WORK TO DO: Search the listing for the string "scene" and copy every line that contains it.

GIVEN INFORMATION:

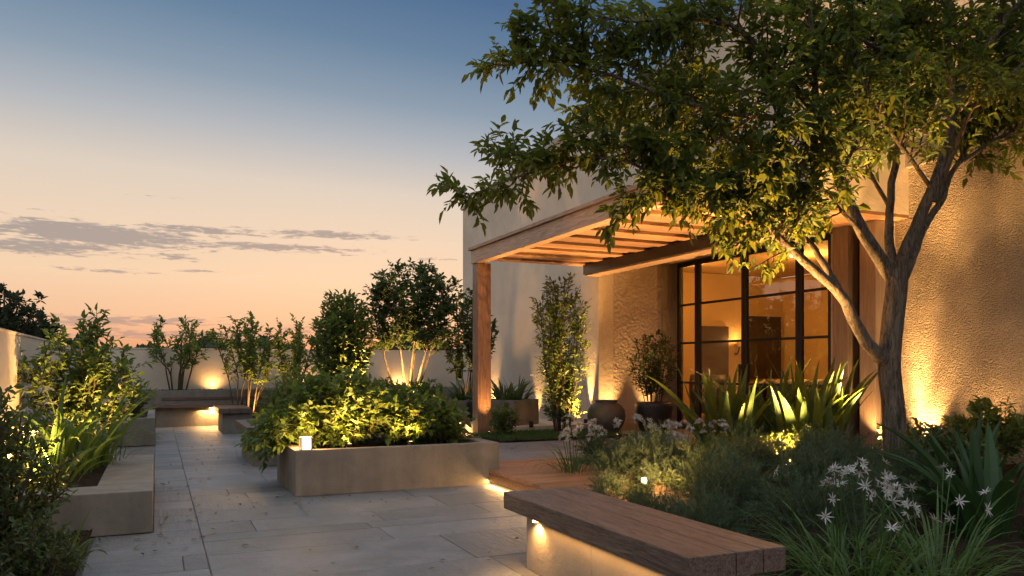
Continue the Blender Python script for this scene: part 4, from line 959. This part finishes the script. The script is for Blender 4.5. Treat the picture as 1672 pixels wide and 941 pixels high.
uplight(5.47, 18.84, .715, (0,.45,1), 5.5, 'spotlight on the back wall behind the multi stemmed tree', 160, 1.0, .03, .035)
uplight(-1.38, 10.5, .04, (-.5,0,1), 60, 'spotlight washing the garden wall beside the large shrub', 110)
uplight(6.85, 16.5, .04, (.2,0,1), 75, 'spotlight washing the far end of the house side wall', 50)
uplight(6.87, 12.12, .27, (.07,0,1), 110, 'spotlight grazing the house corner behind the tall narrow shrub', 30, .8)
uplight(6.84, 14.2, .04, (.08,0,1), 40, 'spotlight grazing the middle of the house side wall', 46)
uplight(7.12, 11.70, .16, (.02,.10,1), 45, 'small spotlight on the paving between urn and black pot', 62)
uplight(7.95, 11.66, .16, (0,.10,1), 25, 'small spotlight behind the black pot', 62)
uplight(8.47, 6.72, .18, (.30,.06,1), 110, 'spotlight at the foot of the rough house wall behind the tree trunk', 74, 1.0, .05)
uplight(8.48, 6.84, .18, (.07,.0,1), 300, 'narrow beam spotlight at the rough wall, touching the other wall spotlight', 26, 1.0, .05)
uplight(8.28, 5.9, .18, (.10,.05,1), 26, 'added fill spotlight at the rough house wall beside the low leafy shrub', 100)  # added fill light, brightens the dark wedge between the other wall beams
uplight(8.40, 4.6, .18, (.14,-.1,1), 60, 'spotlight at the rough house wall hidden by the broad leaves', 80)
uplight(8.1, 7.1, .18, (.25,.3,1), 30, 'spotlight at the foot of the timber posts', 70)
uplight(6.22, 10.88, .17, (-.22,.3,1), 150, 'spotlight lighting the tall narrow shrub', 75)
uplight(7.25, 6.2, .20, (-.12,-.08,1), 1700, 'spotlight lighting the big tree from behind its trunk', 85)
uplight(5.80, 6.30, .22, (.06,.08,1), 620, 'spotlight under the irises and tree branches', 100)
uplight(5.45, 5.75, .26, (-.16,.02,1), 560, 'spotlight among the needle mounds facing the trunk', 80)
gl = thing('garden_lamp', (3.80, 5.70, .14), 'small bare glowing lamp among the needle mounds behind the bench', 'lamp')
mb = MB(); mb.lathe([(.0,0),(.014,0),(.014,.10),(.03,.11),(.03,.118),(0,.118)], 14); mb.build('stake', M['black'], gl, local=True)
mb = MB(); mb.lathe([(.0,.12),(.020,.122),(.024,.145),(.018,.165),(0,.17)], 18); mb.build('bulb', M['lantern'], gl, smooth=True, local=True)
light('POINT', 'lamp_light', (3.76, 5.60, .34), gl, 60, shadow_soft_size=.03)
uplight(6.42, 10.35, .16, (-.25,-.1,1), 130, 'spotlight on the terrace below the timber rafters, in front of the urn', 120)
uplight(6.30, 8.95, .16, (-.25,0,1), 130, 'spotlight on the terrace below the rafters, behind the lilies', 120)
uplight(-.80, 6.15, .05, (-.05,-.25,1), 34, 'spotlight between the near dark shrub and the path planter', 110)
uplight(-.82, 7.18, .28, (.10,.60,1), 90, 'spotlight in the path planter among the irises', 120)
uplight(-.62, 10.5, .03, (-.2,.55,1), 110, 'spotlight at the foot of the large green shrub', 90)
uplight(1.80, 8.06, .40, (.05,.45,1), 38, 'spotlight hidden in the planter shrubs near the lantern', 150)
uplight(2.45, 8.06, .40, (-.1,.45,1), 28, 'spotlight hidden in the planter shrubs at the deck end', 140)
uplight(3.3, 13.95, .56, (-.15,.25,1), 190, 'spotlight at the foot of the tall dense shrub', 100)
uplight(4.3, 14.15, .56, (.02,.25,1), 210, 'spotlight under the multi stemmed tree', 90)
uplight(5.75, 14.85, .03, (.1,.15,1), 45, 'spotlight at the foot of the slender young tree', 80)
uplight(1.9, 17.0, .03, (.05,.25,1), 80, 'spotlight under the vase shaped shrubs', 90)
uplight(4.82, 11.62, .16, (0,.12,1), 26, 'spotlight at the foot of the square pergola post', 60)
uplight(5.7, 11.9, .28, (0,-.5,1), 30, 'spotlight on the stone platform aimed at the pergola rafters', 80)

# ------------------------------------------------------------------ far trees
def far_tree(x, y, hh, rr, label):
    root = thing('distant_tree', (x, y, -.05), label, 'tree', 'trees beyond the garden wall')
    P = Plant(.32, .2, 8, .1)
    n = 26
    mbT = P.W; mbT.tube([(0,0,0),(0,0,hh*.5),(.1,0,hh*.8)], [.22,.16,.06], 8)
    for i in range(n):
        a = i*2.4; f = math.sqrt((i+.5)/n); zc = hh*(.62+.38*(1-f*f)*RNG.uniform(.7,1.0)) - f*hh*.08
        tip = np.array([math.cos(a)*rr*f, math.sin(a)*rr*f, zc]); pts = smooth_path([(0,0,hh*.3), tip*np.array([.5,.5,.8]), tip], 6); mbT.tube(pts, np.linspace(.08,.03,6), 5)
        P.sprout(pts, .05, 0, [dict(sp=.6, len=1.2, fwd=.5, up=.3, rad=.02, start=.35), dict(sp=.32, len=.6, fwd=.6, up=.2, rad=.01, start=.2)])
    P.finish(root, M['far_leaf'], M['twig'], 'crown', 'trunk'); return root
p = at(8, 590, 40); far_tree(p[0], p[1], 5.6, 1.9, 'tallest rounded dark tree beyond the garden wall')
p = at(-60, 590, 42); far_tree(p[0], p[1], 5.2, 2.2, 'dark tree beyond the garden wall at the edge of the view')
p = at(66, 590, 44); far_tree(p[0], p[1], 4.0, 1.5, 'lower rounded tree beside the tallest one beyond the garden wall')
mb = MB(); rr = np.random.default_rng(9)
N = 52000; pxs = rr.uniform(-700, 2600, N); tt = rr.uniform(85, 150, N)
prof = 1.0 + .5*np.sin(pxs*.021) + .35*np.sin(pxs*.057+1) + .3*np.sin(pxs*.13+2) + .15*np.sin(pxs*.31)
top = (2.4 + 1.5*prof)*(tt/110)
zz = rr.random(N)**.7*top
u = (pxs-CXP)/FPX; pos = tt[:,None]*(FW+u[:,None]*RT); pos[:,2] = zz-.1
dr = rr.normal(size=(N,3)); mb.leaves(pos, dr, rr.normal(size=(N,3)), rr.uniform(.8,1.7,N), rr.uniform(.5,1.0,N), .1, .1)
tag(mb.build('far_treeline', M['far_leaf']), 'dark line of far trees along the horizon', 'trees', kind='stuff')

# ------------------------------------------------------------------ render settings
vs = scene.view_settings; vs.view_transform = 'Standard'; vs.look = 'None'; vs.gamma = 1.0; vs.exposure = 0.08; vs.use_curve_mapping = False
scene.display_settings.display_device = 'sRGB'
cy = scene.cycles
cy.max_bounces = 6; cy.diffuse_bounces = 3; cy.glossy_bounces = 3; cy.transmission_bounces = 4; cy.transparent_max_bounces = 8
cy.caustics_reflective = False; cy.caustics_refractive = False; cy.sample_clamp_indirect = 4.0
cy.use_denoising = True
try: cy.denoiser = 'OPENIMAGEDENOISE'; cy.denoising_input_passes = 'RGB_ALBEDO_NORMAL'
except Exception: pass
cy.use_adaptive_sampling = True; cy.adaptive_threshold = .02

OUTPUT OF THE TASK:
Continue the Blender Python script for this scene: part 4, from line 959. This part finishes the script. The script is for Blender 4.5. Treat the picture as 1672 pixels wide and 941 pixels high.
vs = scene.view_settings; vs.view_transform = 'Standard'; vs.look = 'None'; vs.gamma = 1.0; vs.exposure = 0.08; vs.use_curve_mapping = False
scene.display_settings.display_device = 'sRGB'
cy = scene.cycles